Benjamin Boulton (1836 - 1895)


I think that the best place to start this blog would be with Randy's Great Grandfather, the man who moved west to Manitoba in 1892 with his wife and family to start a new life. 
Benjamin was the son of John Boulton (1806- 1902) and Alice Colburne (1811- 1886) who were married on January 24, 1834 at Brockville, Ontario. He was one of their nine children who lived and farmed at Elizabethtown in Leeds County, Ontario.
The 1851 Canadian Census lists Benjamin as a 16 year old farmer living with his 43 year old father John, his 40 year old mother Allis and seven siblings ages 17 down to 1.  Interestingly, the next family enumerated on that census form was that of his future wife, Ann Henrietta Boulton, who was 7 years old at that time.
In the 1861 census, the same parents as well as John's 82 year old widowed mother Martha live in a log house that was built in 1843.  Benjamin is listed as 25 years old and Ann is still next door and 17 years old.
 
Benjamin and Ann were married in 1873 when he was 37 and she was 29. Their son James Herbert was born the next year. Thomas Edwin was next in 1876, then Abigail Louise in 1878, Samuel Anthony in 1880, and finally Susan Henrietta in 1882.

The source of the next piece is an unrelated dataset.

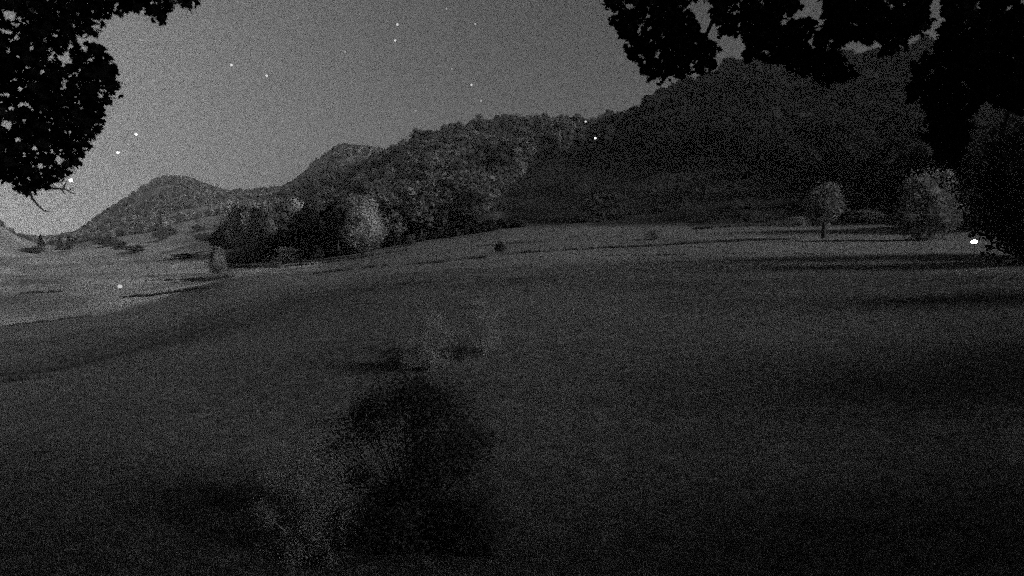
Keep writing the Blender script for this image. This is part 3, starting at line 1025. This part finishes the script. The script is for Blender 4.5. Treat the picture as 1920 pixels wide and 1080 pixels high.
def maple(name, base, trunk_top, trunk_r, sprays, crown, label, n_leaf_parts, over_n):
    root = bpy.data.objects.new(name, None); COL.objects.link(root)
    bz = float(ground(base[0], base[1]))
    root.location = (base[0], base[1], bz)
    tag(root, label, 'tree')
    inv = Vector((base[0], base[1], bz))
    top = Vector(trunk_top)
    pts = [Vector((base[0], base[1], bz - .4)), Vector((base[0], base[1], bz + .5))]
    for i in range(1, 7):
        t = i / 6
        pts.append(Vector((base[0], base[1], bz + .5)).lerp(top, t) + Vector((rg.normal() * .12, rg.normal() * .12, 0)))
    V, F = tube([p - inv for p in pts], [trunk_r * 1.5, trunk_r * 1.1] + list(np.linspace(trunk_r, trunk_r * .25, 6)), 14)
    tr = obj('trunk', mesh_from('trunk', V, F, M_BARK), root)
    for p in tr.data.polygons: p.use_smooth = True
    allC, edge = [], []
    for sp in sprays:
        C = fill(sp['poly'], sp.get('holes', []), sp['r'][0], sp['r'][1], sp['n'], sp.get('th', -0.35), sp.get('ns', 26))
        allC.append(C)
        for (bx, by) in sp['tips']:
            tip = at(bx, by, sum(sp['r']) / 2)
            st = pts[5 + (len(allC) % 3)]
            V, F = spray_branch(st - inv, tip - inv, trunk_r * .28, 0.015, rg, sp['poly'], inv)
            obj('branch', mesh_from('branch', V, F, M_BARK), root)
    C = np.concatenate(allC)
    # the leaves nearest the outline become parts; the mass inside is one part
    px_, py_ = project(C)
    key = np.round(px_ / 26).astype(int) * 1000 + np.round(py_ / 26).astype(int)
    uniq, inv_i, cnt = np.unique(key, return_inverse=True, return_counts=True)
    dens = cnt[inv_i]
    onf = (px_ > 0) & (px_ < 1920) & (py_ > 0)
    rank = np.argsort(dens + np.where(onf, 0, 999))
    sel = rank[:n_leaf_parts]; rest_ = rank[n_leaf_parts:]
    sizes = RNG.uniform(.065, .115, len(C))
    sd, tip, nm = rotmats(RNG, len(sel))
    from mathutils import Matrix
    for k, i in enumerate(sel):
        o = bpy.data.objects.new('leaf', LEAF); COL.objects.link(o); o.parent = root
        mt = Matrix((sd[k], tip[k], nm[k])).transposed().to_4x4()
        s_ = float(sizes[i])
        o.matrix_local = Matrix.Translation(Vector(C[i]) - inv) @ mt @ Matrix.Scale(s_, 4)
    V, F = leaves_mesh(C[rest_] - np.array(inv[:]), sizes[rest_], RNG)
    fo = obj('foliage', mesh_from('foliage', V, F, M_MAPLE), root); fo['kind'] = 'stuff'
    if over_n:
        O = overhead(over_n, *crown, RNG)  # unseen leaves, large and dense, added to darken the ground below
        V, F = leaves_mesh(O - np.array(inv[:]), RNG.uniform(.22, .34, len(O)), RNG)
        fo = obj('upper_foliage', mesh_from('upper_foliage', V, F, M_MAPLE), root); fo['kind'] = 'stuff'
    return root

LEFT = [
    dict(poly=[(-160, -120), (40, -60), (300, -80), (380, -40), (368, 8), (320, 14), (304, 44), (290, 42), (288, 20), (268, 10), (262, 28), (240, 24), (205, 32),
               (190, 58), (150, 68), (135, 72), (132, 95), (150, 100), (172, 82), (196, 100), (212, 122), (220, 150), (214, 178), (196, 205),
               (196, 222), (176, 240), (172, 272), (152, 296), (138, 312), (120, 320), (108, 344), (84, 362), (60, 352), (44, 366), (20, 344), (-20, 330), (-160, 300)],
         holes=[(20, 30, 13), (30, 48, 7), (105, 98, 5), (122, 108, 7), (112, 128, 7), (14, 100, 6), (50, 165, 7), (14, 178, 5), (165, 158, 6), (182, 155, 5),
                (12, 205, 8), (35, 200, 6), (15, 232, 9), (30, 262, 9), (55, 268, 9), (90, 250, 5), (180, 95, 4), (128, 45, 5), (100, 22, 6)],
         r=(6.2, 9.0), n=5600, th=-0.34, ns=17, tips=[(60, 60), (160, 140), (120, 230), (70, 320), (180, 30), (300, 10), (-40, 180)]),
]
RIGHT = [
    dict(poly=[(1136, -30), (1305, -30), (1285, 18), (1308, 45), (1330, 80), (1342, 118), (1338, 132), (1300, 138), (1262, 146), (1240, 154), (1214, 146), (1198, 115),
               (1176, 104), (1165, 66), (1148, 50), (1160, 30), (1136, 6)],
         holes=[(1182, 12, 10), (1228, 36, 5), (1222, 54, 4), (1230, 106, 6), (1243, 116, 6), (1160, 25, 5)], r=(7.0, 9.2), n=2200, th=-0.30, ns=17,
         tips=[(1240, 90), (1180, 60), (1300, 120)]),
    dict(poly=[(1325, -30), (1478, -30), (1492, 20), (1500, 40), (1530, 62), (1542, 60), (1548, -30), (1748, -30), (1738, 30), (1744, 50), (1716, 58), (1696, 84),
               (1672, 104), (1655, 84), (1640, 78), (1590, 80), (1562, 92), (1580, 118), (1602, 132), (1596, 150), (1530, 150), (1470, 120), (1402, 108), (1398, 76), (1352, 52), (1330, 22)],
         holes=[(1471, 40, 11), (1490, 30, 8), (1365, 18, 7), (1385, 10, 5), (1670, 12, 9), (1426, 8, 5)], r=(6.6, 9.4), n=4300, th=-0.30, ns=17,
         tips=[(1420, 70), (1530, 100), (1620, 50), (1700, 50)]),
    dict(poly=[(1768, -30), (1905, -30), (1918, 30), (2050, 60), (2050, 240), (1900, 205), (1862, 190), (1830, 190), (1804, 290), (1790, 325), (1770, 300), (1740, 260), (1730, 200), (1702, 172),
               (1712, 130), (1752, 100), (1762, 60)],
         holes=[(1772, 40, 6), (1775, 65, 6)], r=(6.8, 10.5), n=5200, th=-0.36, ns=24,
         tips=[(1800, 80), (1780, 200), (1880, 250), (1850, 120)]),
]
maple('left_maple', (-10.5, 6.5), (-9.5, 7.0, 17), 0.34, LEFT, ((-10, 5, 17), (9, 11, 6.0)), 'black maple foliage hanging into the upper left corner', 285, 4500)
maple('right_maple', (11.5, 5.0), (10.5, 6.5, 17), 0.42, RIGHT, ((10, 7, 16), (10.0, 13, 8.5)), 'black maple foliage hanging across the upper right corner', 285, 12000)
for o in list(bpy.data.objects):
    if o.name in ('left_maple', 'right_maple'): o.name = 'maple_tree'

# bare twigs under the left maple
def twig(pts, r, radius, parent):
    P = [at(a, b, r) for a, b in pts]
    o = obj('twig', mesh_from('twig', *tube([p - parent.location for p in P], list(np.linspace(radius, radius * .35, len(P))), 6), M_BARK), parent)
lm = bpy.data.objects['maple_tree']
twig([(50, 340), (60, 372), (72, 386), (82, 395), (92, 396)], 7.6, .012, lm)
twig([(70, 345), (100, 353), (124, 355), (133, 361), (142, 364)], 7.6, .012, lm)
twig([(115, 354), (122, 365)], 7.6, .008, lm)
twig([(118, 354), (126, 338)], 7.6, .008, lm)
twig([(130, 356), (143, 349)], 7.6, .006, lm)

# tall trees added out of view on the right to shade the foreground
for i, (tx, ty, th_) in enumerate(((36, -10, 20), (36, -30, 20), (38, 6, 20), (47, 20, 20), (44, 8, 17), (52, 26, 19), (66, 50, 20), (50, -12, 18), (74, 30, 22), (70, 2, 22))):
    tree('tall_tree', 'dark', (tx, ty, float(ground(tx, ty)) - .3), th_, 'unseen tree added past the right edge to shade the foreground', 'unseen shade trees added past the right edge', wide=1.5)

for i, (bx, bb, bt, bw, lab) in enumerate(((1690, 428, 392, 60, 'dim bush under the left side of the broad pale tree'),
        (1935, 486, 380, 90, 'black bush cut by the right edge of the picture'))):
    shrub(bx, bb, bt, bw, lab, SH_D, name='thicket')

# big dark trees closing the right edge of the meadow
for px_, b_, t_, r_, w_, k_, lab in (
        (1915, 492, 195, 118, 0.9, 'low', 'big black tree at the right edge behind the bright lamp'),
        (1812, 440, 250, 250, 0.9, 'dim', 'dark tree between the broad pale tree and the right edge'),
        (1845, 440, 185, 260, 1.0, 'dim', 'tall dim tree rising behind the dark one at the right'),
        (1990, 490, 120, 140, 1.1, 'low', 'black tree just outside the right edge of the meadow'),
        (1770, 425, 290, 250, 0.9, 'spruce', 'black pointed spruce right of the broad pale tree')):
    place_tree('big_tree' if k_ != 'spruce' else 'spruce_tree', k_, px_, b_, t_, lab, r=r_, wide=w_)

# ------------------------------------------------------------------ haze
def haze(density):
    zb = float(ZG.min()) - 1.5
    zt = float(ZG.max()) + 70
    S = 7300
    V = [(-S, -S, zb), (S, -S, zb), (S, S, zb), (-S, S, zb), (-S, -S, zt), (S, -S, zt), (S, S, zt), (-S, S, zt)]
    F = [(0, 3, 2, 1), (4, 5, 6, 7), (0, 1, 5, 4), (1, 2, 6, 5), (2, 3, 7, 6), (3, 0, 4, 7)]
    m, t = new_mat('night_haze')
    p = t.nodes.new('ShaderNodeVolumePrincipled')
    p.inputs['Color'].default_value = (.9, .9, .9, 1)
    p.inputs['Density'].default_value = density
    p.inputs['Anisotropy'].default_value = 0.0
    o = t.nodes.new('ShaderNodeOutputMaterial'); t.links.new(p.outputs[0], o.inputs['Volume'])
    tag(obj('haze', mesh_from('haze', V, F, m)), 'thin night haze filling the valley', kind='stuff')
haze(0.00009)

On the 1891 census Benjamin, Ann, and their five children were living in Brockville, Ontario. The next year, at the ages of 56 and 48 years respectively, Benjamin and Ann left all they knew behind in Ontario and moved west to the present RM of Albert in Manitoba. No doubt they were looking for land for their sons to start out on and homesteads were available in the west.  Records show his date of entry of August 2, 1892 on 160 acres -  NE 24-6-28 W1.



They then began to break the land using the equipment they bought shown in the receipt from Smith and Shirriff for $81. Notice that he signed his name (presuming he was the one who signed it) without the “u”.   

A copy of the assessment roll for 1893 from RM of Arthur shows Ben Boulton owning the NE quarter of 24-6-28 that was assessed at $450 and James H. Boulton with the NW quarter at the same assessment.


After only three years on the prairie, Benjamin died in 1895 at the age of 59 of what was believed to be a ruptured appendix. His sons continued to acquire land and his daughters married and made their homes nearby.   Descendants continue to till the same soil that Benjamin saw the promise in 122 years ago.